A little bit about me?… I’m eccentric, yet traditional. I shop way too much, but I cannot bring myself to overspend on any one thing. I love my kids to the point of smothering, but I adore, strive for and maintain my independence as a woman above all else. I watch more television than the average person and honestly believe the Major Motion Picture Association of America has been kept afloat during these rough economic times because of my addiction to new releases. I’ll read anything in front of me, live for “chick flicks” but hate Romance novels. I’m a little bit of a tomboy mixed in with a fashionista combined with a fierce and protective mom and sprinkled with aggression, compassion and a terribly off-color sense of humor. Basically: I’m complex.

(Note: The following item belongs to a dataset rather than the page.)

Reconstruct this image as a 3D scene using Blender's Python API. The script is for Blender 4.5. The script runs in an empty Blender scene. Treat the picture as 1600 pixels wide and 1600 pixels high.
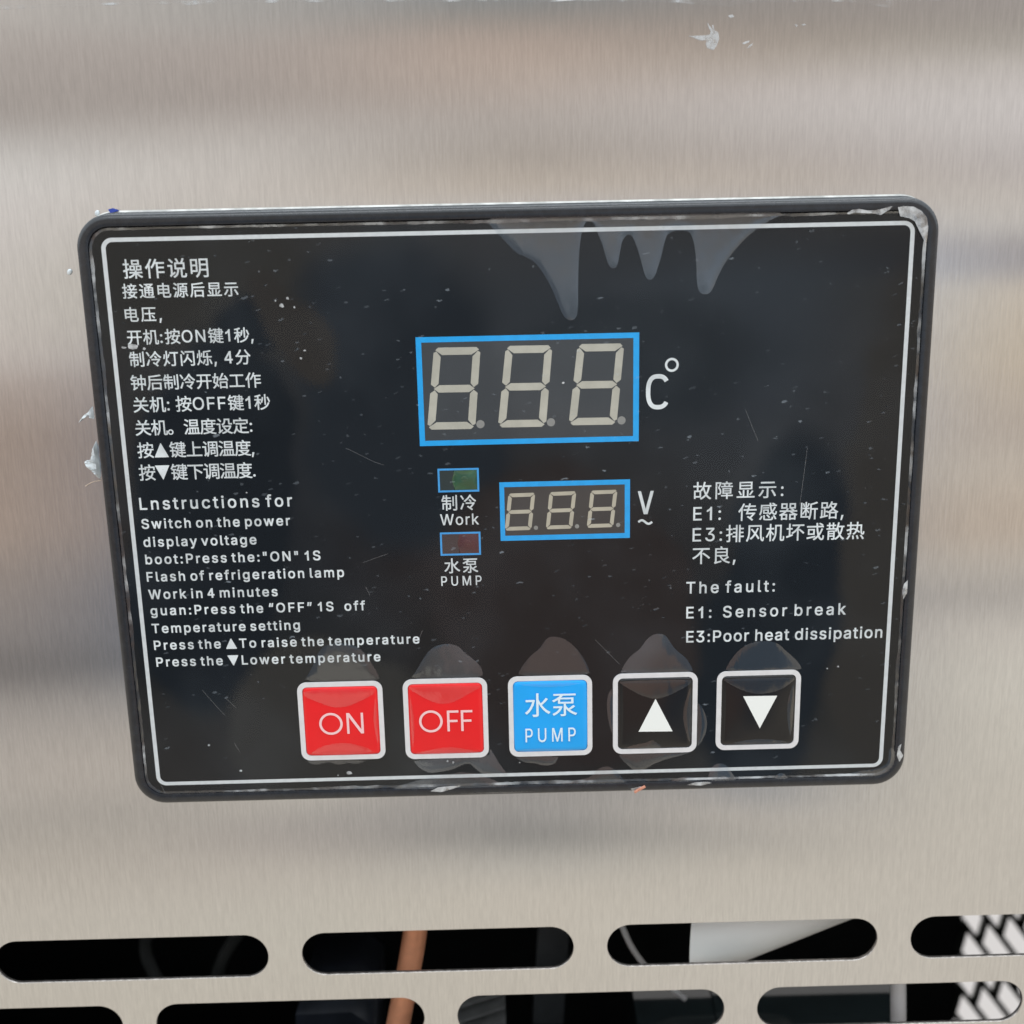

When I was a little kid, there were two choices for me: attorney or writer. I knew I loved the law because frankly, I was probably the only ten year-old in the world obsessed with Law & Order. Fast forward: after graduating from the Academy of Mount Saint Ursula in 1997, I started as a freshman at CUNY John Jay College of Criminal Justice in Manhattan, majoring in Legal Studies. Immediately after that, I started working for a sole practitioner in the Bronx, first as a secretary, and eventually as a Paralegal. It wasn’t until I realized I’d have another three years of law school after college to do that I decided becoming a lawyer wasn’t for me. So I stuck to the background work and fell in love with the law all over again.
Upon graduation, I got married, moved to Florida and had a beautiful little girl, and then my gorgeous son. I have since returned to my home, to New York, and am embracing the new avenues that my life is traveling while this super-power called publication creates a long-awaited and terrifyingly fantastical whirlwind around me. Recently, I underwent training to become a Certified Child Support/Visitation Mediator in New York State; a choice I feel will enhance my career and take me in the right direction towards doing what I love and loving what I do. I draw my inspiration from the women I know, the women I see; all women- the survivors, the fighters, the ones that you call angry and bitter but I call strong and determined. I have different viewpoints about controversial topics and some don’t always coincide with the majority opinion, but I’m okay with that. I know that if it has to do with my son, I’m a softie who’ll mother him until the day I’m gone; but I’m a feminist at heart and will do my best to teach my daughter that women are resilient, powerful; and in general -they rock. And I don’t really know how to write a story where the female protagonist doesn’t kick some butt. But still I write. In the last 10½ years, I’ve completed four manuscripts, several short stories and started to co-author a children's book with a good friend and fellow authoress, Nakia D. Johnson (author of the newly released Uptempo, now available for purchase at www.nakiadjohnson.com). I still love the law, as evidenced by my career choices. But I have an unrelenting and unforgiving fire inside of me to write and talk and let out words I wasn’t even aware existed. I don’t know how not to write and I hope I never have to. Right now, the immediate goal is simple: watch my kids grow up. Make sure they are happy, healthy and successful- successful as human beings, regardless of the life they choose to live. To be happy in my own career and be content and intellectually stimulated on a daily basis. To see much of the world, to appreciate what’s come before me and try my best to leave my mark for what comes after. To take time to work on being a better ‘me’ and letting the people that matter know that they matter. To share my words and stories with the world and hope that they feel in reading what I felt in writing. And to sit back in that theatre seat and look up, smiling, to read: “The Blue Brotherhood, Based on the novel by Yokairy Tavarez.”
As far as the latter, I always knew I wanted to write because I was just itching to say something, anything, to anyone who would listen. That’s why I have a WHOLE lot of stories to tell. None are about me; most aren’t even about anyone I know. But they are all tales spun from my wild imagination and a penchant for ridiculously long-winded and detailed dialogue. I don’t know how I frame my stories and probably would never be qualified to teach a course on Creative Writing, since my methods are so off-the-wall. Most of the time I hear a conversation in my head and it explodes from there.
But still I write.
"Escape. Walk out like someone suddenly born into color. Do it now."